La bravissima poetessa Maria Grazia Lenisa, amica sodale del Poeta di Sessa Aurunca, scrisse di lui fondamentali chiavi lettura, senza astenersi dal­l’esternare, accanto all’ammirazione per il lavoro, anche l’affetto per la dignità e la signorilità dell’uomo, ma a noi sembra che ci sia una frase, fra tutte quelle che si potrebbero citare, che bene rappresenta lo stupore ammirativo che Villucci suscita nel lettore, “Ho letto molti libri di Villucci, ma in questo [Fiori d’arcobaleno] la poesia è volo, speranza, gioia e la stessa malinconia appare un riflesso del tramonto”.

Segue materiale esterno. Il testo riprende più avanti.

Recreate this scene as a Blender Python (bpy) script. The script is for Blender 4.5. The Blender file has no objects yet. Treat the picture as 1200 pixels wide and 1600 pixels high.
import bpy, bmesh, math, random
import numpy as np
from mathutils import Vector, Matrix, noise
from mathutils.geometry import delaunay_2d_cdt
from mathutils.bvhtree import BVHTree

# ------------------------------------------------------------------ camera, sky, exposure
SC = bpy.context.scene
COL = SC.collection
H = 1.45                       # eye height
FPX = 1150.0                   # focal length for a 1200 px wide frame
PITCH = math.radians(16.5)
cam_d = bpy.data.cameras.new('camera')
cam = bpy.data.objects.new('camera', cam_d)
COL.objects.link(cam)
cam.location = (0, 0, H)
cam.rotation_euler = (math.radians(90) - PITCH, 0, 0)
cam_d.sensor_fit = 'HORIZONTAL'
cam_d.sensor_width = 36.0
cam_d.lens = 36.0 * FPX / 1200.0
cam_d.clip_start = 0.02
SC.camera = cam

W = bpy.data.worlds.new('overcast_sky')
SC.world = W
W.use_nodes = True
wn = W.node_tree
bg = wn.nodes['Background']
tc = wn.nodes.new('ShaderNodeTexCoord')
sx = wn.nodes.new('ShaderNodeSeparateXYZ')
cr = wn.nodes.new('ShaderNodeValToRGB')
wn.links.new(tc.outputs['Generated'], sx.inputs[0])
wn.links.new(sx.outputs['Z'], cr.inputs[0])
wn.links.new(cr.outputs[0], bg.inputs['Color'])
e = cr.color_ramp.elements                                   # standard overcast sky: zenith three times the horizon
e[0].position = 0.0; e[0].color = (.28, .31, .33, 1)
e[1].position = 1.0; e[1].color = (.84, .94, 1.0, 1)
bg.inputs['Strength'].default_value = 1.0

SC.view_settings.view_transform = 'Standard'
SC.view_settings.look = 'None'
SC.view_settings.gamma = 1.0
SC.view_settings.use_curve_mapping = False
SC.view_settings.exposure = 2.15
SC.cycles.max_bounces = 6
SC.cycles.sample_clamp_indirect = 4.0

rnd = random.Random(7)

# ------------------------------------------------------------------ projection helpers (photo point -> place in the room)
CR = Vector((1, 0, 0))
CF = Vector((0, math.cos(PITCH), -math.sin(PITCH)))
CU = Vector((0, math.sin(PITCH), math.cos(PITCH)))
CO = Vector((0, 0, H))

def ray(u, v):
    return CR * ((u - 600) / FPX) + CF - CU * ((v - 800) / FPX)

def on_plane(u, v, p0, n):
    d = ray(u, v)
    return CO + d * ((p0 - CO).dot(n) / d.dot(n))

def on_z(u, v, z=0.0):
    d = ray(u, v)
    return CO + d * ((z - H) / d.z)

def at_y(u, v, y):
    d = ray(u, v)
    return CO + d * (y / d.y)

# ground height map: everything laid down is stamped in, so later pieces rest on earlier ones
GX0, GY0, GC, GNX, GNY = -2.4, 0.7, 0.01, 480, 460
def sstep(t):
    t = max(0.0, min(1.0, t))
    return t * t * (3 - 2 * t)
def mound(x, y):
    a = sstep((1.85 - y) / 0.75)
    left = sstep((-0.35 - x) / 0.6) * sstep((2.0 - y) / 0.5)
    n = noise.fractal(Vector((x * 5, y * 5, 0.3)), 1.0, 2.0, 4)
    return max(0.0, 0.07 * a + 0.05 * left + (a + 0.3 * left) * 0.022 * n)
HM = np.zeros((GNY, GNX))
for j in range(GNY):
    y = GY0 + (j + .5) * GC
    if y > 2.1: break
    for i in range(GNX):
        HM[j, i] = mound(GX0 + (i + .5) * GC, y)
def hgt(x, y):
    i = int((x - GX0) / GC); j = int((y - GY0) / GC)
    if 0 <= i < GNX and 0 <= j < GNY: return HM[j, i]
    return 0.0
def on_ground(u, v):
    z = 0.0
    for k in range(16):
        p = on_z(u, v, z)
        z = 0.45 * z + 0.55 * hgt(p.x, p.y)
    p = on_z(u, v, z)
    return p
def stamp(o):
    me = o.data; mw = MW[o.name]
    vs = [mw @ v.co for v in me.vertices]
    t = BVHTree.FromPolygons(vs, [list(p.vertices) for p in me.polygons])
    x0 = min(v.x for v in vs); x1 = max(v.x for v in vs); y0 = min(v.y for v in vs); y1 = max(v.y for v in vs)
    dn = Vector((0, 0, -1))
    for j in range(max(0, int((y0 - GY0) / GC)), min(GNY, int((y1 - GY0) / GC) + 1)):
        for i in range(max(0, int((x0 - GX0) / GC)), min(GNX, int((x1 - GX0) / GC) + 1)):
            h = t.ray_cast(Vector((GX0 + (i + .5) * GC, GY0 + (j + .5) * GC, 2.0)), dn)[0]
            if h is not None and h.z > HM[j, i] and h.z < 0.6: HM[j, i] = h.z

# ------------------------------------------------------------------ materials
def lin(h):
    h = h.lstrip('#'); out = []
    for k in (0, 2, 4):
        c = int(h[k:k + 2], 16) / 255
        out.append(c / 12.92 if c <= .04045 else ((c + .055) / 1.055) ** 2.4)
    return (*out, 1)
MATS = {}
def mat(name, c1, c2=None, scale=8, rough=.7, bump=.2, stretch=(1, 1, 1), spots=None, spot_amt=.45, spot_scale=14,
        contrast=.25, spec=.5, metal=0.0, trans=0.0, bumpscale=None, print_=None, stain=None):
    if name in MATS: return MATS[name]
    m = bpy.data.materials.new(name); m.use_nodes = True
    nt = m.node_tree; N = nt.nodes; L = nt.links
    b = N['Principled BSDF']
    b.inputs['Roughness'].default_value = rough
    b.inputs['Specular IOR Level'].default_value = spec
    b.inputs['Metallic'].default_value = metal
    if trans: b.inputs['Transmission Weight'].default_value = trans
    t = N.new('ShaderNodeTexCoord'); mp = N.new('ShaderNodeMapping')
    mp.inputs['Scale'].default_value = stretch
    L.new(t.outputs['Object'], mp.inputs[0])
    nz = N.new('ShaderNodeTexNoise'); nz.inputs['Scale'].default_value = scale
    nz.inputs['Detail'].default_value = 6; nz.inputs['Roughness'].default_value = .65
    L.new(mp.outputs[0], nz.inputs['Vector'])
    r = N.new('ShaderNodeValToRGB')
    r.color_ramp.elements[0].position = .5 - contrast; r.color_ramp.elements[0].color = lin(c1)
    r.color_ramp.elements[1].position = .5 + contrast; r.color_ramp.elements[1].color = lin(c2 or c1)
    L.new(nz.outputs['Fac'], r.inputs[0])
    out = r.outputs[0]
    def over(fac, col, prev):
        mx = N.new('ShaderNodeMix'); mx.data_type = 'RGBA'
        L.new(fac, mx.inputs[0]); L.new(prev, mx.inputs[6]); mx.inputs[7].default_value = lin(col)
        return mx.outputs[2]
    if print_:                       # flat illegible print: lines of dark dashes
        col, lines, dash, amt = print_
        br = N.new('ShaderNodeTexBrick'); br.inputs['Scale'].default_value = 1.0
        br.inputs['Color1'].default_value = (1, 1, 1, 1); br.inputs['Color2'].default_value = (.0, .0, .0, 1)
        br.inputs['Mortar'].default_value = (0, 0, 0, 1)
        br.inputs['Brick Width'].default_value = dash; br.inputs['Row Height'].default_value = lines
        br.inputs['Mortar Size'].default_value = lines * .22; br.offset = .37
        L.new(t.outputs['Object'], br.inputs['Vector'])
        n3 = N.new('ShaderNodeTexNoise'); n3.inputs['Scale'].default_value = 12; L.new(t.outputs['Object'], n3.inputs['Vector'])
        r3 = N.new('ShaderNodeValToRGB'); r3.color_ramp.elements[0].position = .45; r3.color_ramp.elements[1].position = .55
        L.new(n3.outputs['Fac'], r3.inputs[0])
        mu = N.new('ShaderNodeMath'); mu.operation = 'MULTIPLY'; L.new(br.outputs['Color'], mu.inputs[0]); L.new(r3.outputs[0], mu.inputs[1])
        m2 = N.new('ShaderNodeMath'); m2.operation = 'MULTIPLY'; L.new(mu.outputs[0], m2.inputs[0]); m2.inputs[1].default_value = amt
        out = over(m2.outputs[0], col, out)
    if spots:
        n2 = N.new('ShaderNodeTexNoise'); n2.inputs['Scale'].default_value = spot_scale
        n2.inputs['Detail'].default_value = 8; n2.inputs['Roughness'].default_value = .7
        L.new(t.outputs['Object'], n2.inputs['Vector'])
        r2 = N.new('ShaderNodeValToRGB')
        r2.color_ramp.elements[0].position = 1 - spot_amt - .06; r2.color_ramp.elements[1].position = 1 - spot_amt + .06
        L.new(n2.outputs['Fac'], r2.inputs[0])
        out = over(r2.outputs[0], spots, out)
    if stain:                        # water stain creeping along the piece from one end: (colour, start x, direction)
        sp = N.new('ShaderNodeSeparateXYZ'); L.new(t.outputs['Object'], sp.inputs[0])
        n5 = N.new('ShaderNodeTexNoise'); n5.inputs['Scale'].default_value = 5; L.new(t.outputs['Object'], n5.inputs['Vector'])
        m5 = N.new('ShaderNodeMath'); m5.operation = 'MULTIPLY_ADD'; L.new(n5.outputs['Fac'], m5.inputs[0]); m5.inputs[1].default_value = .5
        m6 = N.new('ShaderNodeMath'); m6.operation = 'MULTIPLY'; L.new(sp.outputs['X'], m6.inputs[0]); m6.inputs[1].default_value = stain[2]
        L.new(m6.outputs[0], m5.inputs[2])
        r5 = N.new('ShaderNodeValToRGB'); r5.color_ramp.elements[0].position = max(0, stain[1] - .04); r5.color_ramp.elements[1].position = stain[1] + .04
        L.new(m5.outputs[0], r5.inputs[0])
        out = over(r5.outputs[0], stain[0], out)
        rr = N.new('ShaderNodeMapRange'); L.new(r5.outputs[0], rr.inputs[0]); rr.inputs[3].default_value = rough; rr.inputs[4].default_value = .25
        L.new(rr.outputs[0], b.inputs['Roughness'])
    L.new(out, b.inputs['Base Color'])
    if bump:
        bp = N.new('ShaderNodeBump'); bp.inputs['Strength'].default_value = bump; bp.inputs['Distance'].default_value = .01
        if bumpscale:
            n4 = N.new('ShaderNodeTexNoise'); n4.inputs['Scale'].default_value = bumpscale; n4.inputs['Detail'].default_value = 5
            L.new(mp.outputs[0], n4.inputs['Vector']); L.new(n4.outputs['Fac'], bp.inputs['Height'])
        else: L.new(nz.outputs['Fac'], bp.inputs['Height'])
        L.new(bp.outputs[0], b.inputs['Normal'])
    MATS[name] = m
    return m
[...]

Si può porre come sigillo di questo ridottissimo oblò aperto sulla sterminata letteratura critica già depositata sull’opera di Villucci, l’affettuoso saluto che Giorgio Bárberi Squarotti rivolgeva all’amico poeta nel suo ultimo autunno del 2016, quando già la vista gli si stava spegnendo, gli scrisse Caro Villucci, la lettura della sua nuova raccolta di poesia suasivamente accompagna questo inizio d’autunno ancora tiepido e luminoso, ed è gioia ed è ammirazione ed è conforto. Molto belli sono i componimenti di memoria e di alacre e armoniosa vita, ma mirabili sono i testi religiosi, davvero altissimi, esemplari. Grazie del dono di verità.